Portman's Renaissance Center in Detroit dates from 1973-81.
Portman's Greenland Center,
Yinchuan, China.
John Portman is now ninety-one years old. In a career spanning nearly fifty-five years, his firm's past, present, and future undertakings are as dizzying in number and conceptual daring as the heights of his trademark atriums. They number more than eighty separate structures, though some are grouped into major urban commercial centers like his original Peachtree Center in Atlanta, and his more famous such grouping, Detroit's Renaissance Center, which consists of seven glass towers (many cylindrical in shape) of varying heights. Today, Portman's hotels and office towers are spread around the world. Many of his firm's current and future projects are concentrated amid China's soaring city skylines. Portman's Greenland Center (right) in Yinchuan, China is typical of his firm's 21st-century undertakings.

Atlanta's Portman-designed Peachtree Center with the cylindrical
Westin rising above it all in the background.

Copyright, Jim Lane
The futuristic sculpture springing upward as a
center of interest in Atlanta's Hyatt atrium.
Unlike many architects of Portman's age and era, his works are very often more impressive from the inside than outside, where the standard glass box or multiple cast concrete window units predominate. He's particularly partial to glass elevators, glass walls, glass skywalks, and decorative abstract sculptures rising unfettered up through his multi-storied atriums. The one in the Atlanta Hyatt Regency (left) springs upward about one-hundred feet from the hotel's sub-basement level. In actuality, Portman used the Hyatt Regency as a testing ground for later hotel design breakthroughs. His cylindrical Westin Peachtree tower was first demonstrated on a smaller scale as an adjunct tower to the nearby Hyatt. Portman's multi-storied Marriott Marquis atrium from 1985 was a direct result of the popular success of the Hyatt atrium.

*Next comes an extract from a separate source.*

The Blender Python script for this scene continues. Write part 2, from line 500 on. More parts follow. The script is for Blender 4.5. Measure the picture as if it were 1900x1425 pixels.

The Marriott Marquis lobby
The Marriott Marquis
The revolving Polaris Restaurant
atop Atlanta's Hyatt Regency.
The Portman's Marriott Marquis stands apart from other elements making up the Peachtree Center due to is unique shape, oval at the bottom evolving into a rectangle at the top (above, left). The waitress at the revolving Polaris Restaurant atop the Hyatt referred to it at the "pregnant lady." Inside, the Marriott lobby (above, right) does tend to have a sort of "bone structure." Speaking of the Polaris Restaurant (it has been known by various names over the years), the UFOish crown atop the Hyatt was quite revolutionary for its time, perhaps aping Seattle's Space Needle. Today, what once must have been an astounding view, has since been "hemmed in" by the more recent, much taller Peachtree Center towers making it something of an anachronism by today's standards. Nonetheless, the view was quite interesting as we watched Portman's Atlanta skyline glide by from our table.

Atlanta's Peachtree Center complex.
Our "room with a view" from the fifteenth floor at the Hyatt Regency.